Anyway, Sarah continues to truck her way though the maze and runs into Alice in Wonderland-style talking playing cards that ask her to pick a door, and then assist her in falling through a rabbit hole.  She is accosted by nightmare-fuel hand faces that ask if she wants to be molested up out of the pit, or down into it.  

She decides to go farther down into hell, where she runs into Hoggle and convinces him to help her get through the maze in exchange for a fancy plastic bracelet.  It’s about around this time where Jareth intervenes to grab some constructive criticism about her experience.

Not very much, David.  Not very much.

Being frustrated with her answer, he sics the cleaners on Sarah and Hoggle, which is a drill driven by two guys on a bicycle.  After avoiding certain death, they are greeted by a series of verbally abusive rock faces, who apologize for just doing their job.

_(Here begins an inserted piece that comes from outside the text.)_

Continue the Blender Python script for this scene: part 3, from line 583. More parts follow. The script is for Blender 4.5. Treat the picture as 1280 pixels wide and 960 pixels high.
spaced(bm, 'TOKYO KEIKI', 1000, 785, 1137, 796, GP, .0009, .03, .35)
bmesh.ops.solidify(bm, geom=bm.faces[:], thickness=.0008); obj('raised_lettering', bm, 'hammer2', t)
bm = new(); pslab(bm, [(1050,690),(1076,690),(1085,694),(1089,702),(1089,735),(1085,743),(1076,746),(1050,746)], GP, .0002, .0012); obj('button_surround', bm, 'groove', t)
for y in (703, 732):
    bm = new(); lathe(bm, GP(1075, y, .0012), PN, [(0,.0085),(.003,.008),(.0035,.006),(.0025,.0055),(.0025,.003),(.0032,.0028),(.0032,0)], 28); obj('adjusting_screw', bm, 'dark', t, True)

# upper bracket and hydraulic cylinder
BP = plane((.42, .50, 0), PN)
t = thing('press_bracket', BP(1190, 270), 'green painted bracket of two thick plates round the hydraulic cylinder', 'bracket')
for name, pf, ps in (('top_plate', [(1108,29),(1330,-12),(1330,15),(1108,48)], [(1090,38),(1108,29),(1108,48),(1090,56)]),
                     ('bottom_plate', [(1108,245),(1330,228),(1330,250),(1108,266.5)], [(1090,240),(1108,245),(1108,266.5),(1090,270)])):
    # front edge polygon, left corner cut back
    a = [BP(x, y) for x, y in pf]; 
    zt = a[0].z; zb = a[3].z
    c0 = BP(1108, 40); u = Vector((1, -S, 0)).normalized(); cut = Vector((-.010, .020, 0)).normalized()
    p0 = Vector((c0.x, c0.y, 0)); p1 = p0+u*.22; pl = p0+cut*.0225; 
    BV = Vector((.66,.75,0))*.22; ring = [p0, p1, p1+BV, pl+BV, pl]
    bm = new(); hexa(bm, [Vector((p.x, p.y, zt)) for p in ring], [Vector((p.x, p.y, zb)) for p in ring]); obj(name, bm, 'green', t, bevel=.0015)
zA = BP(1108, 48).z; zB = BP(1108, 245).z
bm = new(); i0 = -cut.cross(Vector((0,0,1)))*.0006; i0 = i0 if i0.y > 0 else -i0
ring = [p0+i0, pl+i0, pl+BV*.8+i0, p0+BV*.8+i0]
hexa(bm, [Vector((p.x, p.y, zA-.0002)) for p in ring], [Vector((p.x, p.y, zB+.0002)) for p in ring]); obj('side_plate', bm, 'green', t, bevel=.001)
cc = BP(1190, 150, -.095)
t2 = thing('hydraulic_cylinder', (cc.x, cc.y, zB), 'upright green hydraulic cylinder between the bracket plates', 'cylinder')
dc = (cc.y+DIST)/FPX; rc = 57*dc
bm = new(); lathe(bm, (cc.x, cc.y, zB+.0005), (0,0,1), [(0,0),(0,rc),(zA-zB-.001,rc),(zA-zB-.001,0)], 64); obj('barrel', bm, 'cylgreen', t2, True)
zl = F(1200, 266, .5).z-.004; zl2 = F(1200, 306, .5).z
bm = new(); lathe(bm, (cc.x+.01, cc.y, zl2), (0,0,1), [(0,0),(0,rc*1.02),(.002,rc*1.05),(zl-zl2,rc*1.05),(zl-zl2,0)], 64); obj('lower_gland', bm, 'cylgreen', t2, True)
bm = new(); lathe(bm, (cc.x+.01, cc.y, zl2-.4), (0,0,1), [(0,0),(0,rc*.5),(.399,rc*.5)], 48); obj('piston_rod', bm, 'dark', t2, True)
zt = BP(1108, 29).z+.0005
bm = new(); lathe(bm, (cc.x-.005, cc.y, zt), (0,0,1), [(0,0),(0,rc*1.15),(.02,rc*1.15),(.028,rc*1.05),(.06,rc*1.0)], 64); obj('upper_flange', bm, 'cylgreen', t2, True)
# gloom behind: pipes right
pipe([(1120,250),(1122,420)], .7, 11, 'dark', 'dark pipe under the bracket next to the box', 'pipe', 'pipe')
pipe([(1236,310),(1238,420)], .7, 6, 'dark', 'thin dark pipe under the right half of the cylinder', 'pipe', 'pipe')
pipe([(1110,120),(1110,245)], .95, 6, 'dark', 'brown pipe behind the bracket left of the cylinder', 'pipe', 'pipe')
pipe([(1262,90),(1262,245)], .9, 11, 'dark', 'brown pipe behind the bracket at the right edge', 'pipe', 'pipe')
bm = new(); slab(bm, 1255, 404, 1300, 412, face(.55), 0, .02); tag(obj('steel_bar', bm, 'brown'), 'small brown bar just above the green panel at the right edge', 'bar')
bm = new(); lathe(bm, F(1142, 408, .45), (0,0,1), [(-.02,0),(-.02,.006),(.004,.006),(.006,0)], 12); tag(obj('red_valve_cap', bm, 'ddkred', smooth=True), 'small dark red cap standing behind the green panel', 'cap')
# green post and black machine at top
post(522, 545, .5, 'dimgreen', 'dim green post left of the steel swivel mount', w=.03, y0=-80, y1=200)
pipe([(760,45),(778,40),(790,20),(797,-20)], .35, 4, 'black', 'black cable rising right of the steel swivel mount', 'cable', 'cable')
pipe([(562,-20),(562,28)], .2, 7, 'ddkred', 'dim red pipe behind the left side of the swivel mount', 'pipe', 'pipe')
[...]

Here’s the thing about this movie – The sets and the puppets are awesome (although super fucking creepy), and they are used for some really great visual gags.  But all the craftsmanship is crushed under the weight of a truly unremarkable, low-stakes story.  I tried to write this summary for over a week, and every time I tried, I got bogged down trying to come up with what the fuck I’m going to say.  The plot is like if Monty Python and the Holy Grail and every Disney movie fairy tale cliché had a puppet baby, and I’m just bored.  Let’s fast forward through the rest of the Labyrinth, shall we?

Hoggle and Sarah run into a large dog-looking thing named Ludo (not Pluto), who is being attacked by a bunch of things that look like the naked mole rat anti-christ from South Park’s Woodland Critter Christmas.  They save him, work their way through another set of doors, listen to a musical number by a group of demonic Crash Bandicoots, and trudge through a bad smelling swamp.  They are then introduced to the only cute thing in the entire movie, a fox-looking puss-in-boots that pulls a Gandalf and a black knight.

Sarah convinces Sir Didymus and his big Hammerlock energy to help them reach the castle, and he joins their group.  She then gets poisoned and trapped in a dream bubble, where she wears a gown that looks like it would melt if exposed to an open flame and lusts after a grown-ass man who yanked her brother out the window like the Lindbergh baby.

She escapes from the dream, reunites with her party, and storms the castle.  They are immediately confronted by the coolest monster ever to be made out of a door, and Hoggle Shinji’s his way into the mecha and takes it down from the inside.

Seriously, this, and the battle that ensues afterward, is peak Jim Henson.  From Ludo opening up the wall to enter the house, to the exploding cannon, to the goblins going down like bowling pins… I was increasingly impressed by the work and care that clearly went into creating these scenes.  If only the rest of the movie were this captivating.

Sarah finally confronts Jareth in the castle, and the big climax of the movie is… David Bowie whining that Sarah is ungrateful that he stole and babysat her brother for a few hours, while she runs through an M.C. Escher painting to grab Toby.  No, seriously.

Sarah jumps out of the rabbit hole and returns back to her house to find Toby in his crib.  She celebrates by throwing a party with all the puppets in her bedroom, while Jareth turns into an owl and buggers off to make some other teenager walk through a maze for 2 hours. Hot.

Now to prepare myself for some 1950s Baltimore camp, because Cry-Baby is next.